Exercise task - Copy all lines that contain the word "Write".

───── Excerpted data ─────

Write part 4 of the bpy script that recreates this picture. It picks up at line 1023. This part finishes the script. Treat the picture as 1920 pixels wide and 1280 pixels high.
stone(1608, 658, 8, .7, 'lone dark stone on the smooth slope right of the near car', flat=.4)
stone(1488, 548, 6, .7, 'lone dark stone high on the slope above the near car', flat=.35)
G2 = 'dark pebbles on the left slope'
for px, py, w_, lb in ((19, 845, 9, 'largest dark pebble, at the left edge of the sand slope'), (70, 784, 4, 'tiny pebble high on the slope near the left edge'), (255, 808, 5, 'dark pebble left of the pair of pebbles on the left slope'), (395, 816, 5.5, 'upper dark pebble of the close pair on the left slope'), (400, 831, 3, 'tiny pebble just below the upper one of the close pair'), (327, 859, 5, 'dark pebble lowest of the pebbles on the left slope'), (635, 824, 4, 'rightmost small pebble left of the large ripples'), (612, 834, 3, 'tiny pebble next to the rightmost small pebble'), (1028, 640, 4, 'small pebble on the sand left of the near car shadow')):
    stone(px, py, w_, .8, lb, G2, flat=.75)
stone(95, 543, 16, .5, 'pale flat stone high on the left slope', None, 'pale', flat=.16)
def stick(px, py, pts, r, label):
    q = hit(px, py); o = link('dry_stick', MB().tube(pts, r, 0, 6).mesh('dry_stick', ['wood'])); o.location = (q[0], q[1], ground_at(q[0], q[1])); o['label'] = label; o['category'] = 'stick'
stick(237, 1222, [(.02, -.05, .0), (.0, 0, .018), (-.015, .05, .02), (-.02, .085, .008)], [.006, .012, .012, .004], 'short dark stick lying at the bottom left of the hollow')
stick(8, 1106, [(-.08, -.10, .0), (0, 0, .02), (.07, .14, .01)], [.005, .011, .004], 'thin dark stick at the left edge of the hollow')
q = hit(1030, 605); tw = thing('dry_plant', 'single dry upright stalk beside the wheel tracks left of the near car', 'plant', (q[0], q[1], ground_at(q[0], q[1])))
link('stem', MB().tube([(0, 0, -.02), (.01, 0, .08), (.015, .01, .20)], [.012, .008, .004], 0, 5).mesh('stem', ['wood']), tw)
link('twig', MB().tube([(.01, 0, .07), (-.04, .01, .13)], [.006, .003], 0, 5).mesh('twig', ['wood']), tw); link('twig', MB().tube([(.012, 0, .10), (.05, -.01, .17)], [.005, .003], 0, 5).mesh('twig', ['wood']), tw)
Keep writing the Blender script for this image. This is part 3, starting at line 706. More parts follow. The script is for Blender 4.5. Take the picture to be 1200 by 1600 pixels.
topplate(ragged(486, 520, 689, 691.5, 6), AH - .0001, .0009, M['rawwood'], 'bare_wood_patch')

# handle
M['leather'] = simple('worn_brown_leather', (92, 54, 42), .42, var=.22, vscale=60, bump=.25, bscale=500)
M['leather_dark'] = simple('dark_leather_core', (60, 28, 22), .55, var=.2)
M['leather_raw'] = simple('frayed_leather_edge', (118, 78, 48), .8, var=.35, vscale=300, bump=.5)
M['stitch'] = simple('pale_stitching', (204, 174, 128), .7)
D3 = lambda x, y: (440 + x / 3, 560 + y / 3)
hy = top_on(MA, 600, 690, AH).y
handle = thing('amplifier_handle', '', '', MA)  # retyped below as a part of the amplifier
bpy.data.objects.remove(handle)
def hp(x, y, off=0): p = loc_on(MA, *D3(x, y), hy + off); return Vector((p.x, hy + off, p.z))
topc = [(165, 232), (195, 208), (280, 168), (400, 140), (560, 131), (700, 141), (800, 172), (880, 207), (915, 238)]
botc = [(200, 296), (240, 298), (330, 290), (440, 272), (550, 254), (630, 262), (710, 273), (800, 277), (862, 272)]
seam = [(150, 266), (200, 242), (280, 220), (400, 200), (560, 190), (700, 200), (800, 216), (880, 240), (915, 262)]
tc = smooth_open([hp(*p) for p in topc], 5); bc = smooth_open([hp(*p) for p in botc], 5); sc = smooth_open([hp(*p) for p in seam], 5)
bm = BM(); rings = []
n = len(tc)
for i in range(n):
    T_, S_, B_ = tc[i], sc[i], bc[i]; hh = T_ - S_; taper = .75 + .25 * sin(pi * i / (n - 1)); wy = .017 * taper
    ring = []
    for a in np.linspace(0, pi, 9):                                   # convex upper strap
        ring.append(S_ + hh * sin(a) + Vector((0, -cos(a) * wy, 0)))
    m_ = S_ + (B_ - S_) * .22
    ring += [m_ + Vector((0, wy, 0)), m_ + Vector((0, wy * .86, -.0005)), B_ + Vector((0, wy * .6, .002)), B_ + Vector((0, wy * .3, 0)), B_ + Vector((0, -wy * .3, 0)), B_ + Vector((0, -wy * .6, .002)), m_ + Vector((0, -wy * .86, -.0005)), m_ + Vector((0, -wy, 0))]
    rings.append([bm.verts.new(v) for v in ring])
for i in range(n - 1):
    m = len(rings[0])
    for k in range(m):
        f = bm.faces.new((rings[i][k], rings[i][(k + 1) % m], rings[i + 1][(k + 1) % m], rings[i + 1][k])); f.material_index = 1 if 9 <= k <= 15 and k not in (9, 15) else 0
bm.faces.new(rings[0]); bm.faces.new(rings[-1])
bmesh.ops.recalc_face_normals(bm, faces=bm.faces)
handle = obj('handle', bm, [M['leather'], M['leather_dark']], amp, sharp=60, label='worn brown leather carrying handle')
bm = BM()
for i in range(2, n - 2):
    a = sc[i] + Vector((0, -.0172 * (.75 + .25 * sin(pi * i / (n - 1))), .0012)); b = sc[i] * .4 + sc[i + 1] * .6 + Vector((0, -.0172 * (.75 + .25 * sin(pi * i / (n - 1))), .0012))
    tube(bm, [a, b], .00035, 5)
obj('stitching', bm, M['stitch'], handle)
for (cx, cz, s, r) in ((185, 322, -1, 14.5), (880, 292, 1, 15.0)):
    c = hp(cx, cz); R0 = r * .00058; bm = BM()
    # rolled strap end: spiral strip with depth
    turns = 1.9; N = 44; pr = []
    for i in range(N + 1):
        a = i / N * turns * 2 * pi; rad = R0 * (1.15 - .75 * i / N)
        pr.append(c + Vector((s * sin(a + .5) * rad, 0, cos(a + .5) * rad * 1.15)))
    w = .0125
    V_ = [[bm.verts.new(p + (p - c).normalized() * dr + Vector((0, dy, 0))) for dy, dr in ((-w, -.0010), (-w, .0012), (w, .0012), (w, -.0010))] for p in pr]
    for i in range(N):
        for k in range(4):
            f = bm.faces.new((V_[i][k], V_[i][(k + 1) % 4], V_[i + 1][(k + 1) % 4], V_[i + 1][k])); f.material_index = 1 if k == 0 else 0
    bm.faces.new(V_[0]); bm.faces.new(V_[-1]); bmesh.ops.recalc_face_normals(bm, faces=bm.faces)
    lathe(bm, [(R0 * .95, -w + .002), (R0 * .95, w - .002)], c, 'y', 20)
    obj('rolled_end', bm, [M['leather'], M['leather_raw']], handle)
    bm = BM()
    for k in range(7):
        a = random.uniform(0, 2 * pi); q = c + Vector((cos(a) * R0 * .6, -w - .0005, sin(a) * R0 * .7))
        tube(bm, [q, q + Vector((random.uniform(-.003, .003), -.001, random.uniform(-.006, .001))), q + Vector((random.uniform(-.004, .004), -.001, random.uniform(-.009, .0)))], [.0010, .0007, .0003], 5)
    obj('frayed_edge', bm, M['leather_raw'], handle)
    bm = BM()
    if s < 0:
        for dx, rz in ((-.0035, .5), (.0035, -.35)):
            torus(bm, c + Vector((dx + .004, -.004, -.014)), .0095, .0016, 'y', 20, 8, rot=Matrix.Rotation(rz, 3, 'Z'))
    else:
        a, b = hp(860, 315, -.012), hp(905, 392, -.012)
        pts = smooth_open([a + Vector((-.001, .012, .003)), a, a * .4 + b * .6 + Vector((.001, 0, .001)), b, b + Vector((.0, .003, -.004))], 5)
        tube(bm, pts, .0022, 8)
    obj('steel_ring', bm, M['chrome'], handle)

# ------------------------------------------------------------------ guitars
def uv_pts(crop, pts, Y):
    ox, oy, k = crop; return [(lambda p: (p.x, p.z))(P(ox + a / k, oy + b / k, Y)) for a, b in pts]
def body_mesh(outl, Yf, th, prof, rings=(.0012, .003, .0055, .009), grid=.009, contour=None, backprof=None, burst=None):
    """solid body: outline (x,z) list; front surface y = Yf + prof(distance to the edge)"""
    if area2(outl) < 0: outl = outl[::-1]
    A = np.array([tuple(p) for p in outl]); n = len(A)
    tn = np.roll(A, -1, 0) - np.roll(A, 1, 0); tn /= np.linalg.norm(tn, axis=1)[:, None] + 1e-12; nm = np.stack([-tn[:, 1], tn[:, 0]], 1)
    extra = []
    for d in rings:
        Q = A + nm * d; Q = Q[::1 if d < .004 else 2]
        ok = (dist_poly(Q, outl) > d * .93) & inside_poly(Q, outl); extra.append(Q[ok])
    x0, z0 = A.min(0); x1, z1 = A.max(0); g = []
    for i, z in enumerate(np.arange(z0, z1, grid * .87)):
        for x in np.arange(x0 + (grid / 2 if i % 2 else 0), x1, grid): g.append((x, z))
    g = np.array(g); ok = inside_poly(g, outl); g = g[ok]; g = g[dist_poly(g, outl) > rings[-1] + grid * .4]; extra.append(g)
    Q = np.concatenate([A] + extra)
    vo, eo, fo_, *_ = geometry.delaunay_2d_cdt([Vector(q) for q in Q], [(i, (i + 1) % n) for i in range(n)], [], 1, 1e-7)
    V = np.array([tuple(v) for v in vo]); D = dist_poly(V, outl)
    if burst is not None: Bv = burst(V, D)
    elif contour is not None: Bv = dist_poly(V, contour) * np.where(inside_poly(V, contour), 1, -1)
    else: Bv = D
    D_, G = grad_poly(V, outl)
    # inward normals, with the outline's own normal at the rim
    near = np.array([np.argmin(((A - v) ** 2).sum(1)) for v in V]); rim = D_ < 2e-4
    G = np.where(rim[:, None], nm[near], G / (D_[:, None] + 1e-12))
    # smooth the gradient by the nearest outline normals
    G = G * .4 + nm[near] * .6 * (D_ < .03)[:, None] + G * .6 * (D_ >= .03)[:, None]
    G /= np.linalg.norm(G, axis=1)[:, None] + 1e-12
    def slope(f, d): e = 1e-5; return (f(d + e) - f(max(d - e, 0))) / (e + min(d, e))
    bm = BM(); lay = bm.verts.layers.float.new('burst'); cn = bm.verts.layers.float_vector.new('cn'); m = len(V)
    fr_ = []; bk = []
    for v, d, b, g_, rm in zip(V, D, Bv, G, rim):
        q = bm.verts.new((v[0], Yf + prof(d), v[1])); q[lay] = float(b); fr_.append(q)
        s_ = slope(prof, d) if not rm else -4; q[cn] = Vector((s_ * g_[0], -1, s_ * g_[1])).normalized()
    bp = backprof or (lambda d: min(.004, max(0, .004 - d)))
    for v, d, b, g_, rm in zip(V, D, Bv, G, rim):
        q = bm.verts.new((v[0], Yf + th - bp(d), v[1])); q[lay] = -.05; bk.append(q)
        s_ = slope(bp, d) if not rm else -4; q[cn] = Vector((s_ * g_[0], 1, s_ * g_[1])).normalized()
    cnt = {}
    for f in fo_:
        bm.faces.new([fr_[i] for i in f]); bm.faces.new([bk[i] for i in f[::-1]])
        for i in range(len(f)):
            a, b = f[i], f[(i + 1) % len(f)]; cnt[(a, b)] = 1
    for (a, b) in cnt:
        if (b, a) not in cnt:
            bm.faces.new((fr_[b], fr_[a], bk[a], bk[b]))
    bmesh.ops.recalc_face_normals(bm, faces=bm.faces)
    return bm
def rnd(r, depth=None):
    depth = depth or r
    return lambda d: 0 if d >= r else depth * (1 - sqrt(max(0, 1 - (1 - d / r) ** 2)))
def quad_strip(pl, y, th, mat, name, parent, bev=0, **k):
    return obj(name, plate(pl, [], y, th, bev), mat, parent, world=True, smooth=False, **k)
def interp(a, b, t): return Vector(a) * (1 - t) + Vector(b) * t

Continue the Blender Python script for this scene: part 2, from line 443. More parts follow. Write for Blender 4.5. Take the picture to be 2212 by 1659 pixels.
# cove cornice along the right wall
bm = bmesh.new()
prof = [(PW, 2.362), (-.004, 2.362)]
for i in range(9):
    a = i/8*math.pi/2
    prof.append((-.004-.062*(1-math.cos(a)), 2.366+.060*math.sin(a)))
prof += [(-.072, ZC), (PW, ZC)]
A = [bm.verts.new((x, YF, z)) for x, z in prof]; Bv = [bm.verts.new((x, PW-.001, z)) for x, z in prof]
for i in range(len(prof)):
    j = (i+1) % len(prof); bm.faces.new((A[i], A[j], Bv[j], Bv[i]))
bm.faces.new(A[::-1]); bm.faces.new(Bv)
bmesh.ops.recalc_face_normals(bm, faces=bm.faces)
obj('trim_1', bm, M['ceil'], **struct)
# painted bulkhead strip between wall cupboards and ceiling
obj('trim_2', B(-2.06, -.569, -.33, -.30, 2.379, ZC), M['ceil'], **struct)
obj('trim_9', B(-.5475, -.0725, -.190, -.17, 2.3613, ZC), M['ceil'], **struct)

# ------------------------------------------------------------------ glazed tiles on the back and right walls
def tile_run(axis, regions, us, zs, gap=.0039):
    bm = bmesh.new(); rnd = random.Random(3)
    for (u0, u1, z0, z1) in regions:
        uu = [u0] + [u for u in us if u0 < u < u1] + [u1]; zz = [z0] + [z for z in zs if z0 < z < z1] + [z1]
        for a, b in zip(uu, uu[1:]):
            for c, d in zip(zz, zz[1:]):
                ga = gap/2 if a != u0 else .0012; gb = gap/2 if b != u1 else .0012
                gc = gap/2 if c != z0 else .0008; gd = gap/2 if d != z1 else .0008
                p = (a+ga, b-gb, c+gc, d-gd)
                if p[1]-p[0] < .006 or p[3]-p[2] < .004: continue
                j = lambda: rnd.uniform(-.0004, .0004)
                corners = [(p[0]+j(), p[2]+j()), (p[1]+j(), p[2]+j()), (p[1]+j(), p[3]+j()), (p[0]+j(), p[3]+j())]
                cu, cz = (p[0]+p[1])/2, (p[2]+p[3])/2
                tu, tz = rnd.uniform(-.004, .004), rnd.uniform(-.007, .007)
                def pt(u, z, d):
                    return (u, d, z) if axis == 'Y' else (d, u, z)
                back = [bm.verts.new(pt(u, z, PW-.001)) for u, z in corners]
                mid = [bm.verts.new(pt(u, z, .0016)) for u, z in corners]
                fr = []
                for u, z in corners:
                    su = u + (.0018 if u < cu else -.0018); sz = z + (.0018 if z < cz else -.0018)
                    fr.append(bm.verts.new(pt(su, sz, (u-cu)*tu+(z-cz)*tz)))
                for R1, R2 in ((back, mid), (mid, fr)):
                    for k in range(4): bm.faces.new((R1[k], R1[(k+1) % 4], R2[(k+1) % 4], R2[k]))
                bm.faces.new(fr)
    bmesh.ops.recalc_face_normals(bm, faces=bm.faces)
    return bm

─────

Output of the exercise -
Write part 4 of the bpy script that recreates this picture. It picks up at line 1023. This part finishes the script. Treat the picture as 1920 pixels wide and 1280 pixels high.
Continue the Blender Python script for this scene: part 2, from line 443. More parts follow. Write for Blender 4.5. Take the picture to be 2212 by 1659 pixels.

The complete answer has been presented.